▶ GOAL OF THE EXERCISE
Go through the listing and copy each line with the string "script".

___ DATA IN THIS EXERCISE ___

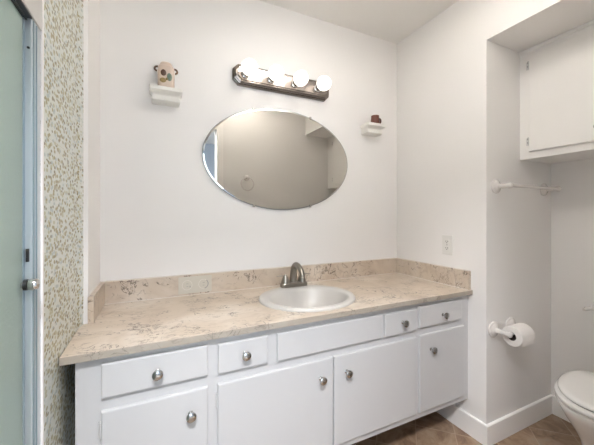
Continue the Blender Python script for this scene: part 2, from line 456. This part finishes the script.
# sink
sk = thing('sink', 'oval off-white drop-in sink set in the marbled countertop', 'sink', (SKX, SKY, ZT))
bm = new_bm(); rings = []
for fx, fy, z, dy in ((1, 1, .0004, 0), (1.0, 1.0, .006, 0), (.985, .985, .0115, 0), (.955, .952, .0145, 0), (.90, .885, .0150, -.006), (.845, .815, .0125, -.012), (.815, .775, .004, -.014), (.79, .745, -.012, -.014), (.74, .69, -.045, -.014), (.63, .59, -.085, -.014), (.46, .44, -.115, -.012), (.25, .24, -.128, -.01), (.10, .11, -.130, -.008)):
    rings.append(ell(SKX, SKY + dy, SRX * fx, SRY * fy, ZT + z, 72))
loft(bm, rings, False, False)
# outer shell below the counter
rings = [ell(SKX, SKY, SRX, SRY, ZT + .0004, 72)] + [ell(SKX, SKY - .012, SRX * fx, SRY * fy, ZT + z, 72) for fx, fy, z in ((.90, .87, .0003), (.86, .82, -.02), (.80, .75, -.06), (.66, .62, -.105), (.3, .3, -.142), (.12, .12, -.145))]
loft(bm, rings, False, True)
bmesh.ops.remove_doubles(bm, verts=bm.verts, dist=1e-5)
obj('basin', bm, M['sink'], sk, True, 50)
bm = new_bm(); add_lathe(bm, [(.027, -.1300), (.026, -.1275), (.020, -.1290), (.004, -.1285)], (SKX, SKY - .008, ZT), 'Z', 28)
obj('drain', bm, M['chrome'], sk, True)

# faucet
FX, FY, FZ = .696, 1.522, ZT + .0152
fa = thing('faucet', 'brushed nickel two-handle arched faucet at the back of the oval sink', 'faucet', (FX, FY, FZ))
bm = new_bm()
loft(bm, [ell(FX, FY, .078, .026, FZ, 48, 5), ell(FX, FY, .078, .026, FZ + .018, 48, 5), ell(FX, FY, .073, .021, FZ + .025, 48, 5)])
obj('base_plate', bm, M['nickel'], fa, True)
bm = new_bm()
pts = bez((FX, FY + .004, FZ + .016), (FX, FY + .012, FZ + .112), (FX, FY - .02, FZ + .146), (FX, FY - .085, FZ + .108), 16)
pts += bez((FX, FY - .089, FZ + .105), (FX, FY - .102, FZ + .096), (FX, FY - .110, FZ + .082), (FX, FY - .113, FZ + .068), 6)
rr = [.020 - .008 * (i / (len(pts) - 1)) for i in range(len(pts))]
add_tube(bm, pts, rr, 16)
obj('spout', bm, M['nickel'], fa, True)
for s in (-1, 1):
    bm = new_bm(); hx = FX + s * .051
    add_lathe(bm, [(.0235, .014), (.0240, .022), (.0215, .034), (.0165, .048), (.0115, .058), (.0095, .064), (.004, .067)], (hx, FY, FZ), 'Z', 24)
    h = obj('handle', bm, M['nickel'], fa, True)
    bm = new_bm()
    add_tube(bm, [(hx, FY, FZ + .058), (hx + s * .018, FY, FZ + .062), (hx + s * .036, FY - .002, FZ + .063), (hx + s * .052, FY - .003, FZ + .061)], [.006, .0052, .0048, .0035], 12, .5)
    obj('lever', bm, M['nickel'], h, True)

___
___ DATA IN THIS EXERCISE ___

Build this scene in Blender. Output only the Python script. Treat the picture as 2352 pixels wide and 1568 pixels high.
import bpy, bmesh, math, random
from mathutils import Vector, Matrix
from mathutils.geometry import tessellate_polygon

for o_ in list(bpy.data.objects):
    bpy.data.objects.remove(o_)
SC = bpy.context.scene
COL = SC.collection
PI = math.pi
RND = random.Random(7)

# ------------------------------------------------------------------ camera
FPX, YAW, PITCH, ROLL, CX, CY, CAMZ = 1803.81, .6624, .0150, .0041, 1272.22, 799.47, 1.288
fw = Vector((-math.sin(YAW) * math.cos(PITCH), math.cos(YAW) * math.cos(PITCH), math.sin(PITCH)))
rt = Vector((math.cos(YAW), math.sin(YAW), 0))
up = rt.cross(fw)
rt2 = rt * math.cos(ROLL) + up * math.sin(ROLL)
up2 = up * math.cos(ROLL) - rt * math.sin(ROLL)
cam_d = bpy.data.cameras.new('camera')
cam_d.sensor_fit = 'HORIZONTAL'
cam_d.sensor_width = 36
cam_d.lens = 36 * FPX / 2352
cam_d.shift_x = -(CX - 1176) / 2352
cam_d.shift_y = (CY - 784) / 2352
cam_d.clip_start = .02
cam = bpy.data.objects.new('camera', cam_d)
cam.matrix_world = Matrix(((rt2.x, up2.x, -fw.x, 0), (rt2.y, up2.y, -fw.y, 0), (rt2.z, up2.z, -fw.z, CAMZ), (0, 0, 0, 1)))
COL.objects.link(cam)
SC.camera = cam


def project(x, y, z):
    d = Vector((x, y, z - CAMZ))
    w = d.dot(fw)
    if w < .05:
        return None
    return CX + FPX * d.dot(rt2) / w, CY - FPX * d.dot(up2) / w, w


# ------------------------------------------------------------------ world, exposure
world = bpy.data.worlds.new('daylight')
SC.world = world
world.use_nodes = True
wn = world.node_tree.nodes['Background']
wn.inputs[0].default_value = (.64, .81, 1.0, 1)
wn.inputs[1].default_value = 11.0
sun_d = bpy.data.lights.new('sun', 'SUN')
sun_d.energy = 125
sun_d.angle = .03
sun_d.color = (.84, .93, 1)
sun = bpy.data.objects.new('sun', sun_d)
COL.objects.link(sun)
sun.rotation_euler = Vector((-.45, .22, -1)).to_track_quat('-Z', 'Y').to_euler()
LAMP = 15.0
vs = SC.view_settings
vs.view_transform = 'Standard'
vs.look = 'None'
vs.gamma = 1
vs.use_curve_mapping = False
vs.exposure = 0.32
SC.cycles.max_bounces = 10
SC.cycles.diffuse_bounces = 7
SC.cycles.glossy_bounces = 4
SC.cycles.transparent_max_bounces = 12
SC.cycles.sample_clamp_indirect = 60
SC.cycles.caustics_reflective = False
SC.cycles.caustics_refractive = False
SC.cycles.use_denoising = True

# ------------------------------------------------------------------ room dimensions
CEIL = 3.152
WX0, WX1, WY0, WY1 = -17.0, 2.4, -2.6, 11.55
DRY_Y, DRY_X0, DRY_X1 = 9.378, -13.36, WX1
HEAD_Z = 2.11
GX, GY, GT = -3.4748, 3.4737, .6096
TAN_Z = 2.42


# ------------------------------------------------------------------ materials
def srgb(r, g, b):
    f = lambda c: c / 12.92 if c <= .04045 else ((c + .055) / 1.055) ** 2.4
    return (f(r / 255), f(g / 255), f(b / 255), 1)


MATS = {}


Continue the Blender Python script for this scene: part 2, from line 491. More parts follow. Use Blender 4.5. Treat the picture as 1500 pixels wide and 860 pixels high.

___

▶ COMPLETE RESPONSE
Continue the Blender Python script for this scene: part 2, from line 456. This part finishes the script.
Build this scene in Blender. Output only the Python script. Treat the picture as 2352 pixels wide and 1568 pixels high.
Continue the Blender Python script for this scene: part 2, from line 491. More parts follow. Use Blender 4.5. Treat the picture as 1500 pixels wide and 860 pixels high.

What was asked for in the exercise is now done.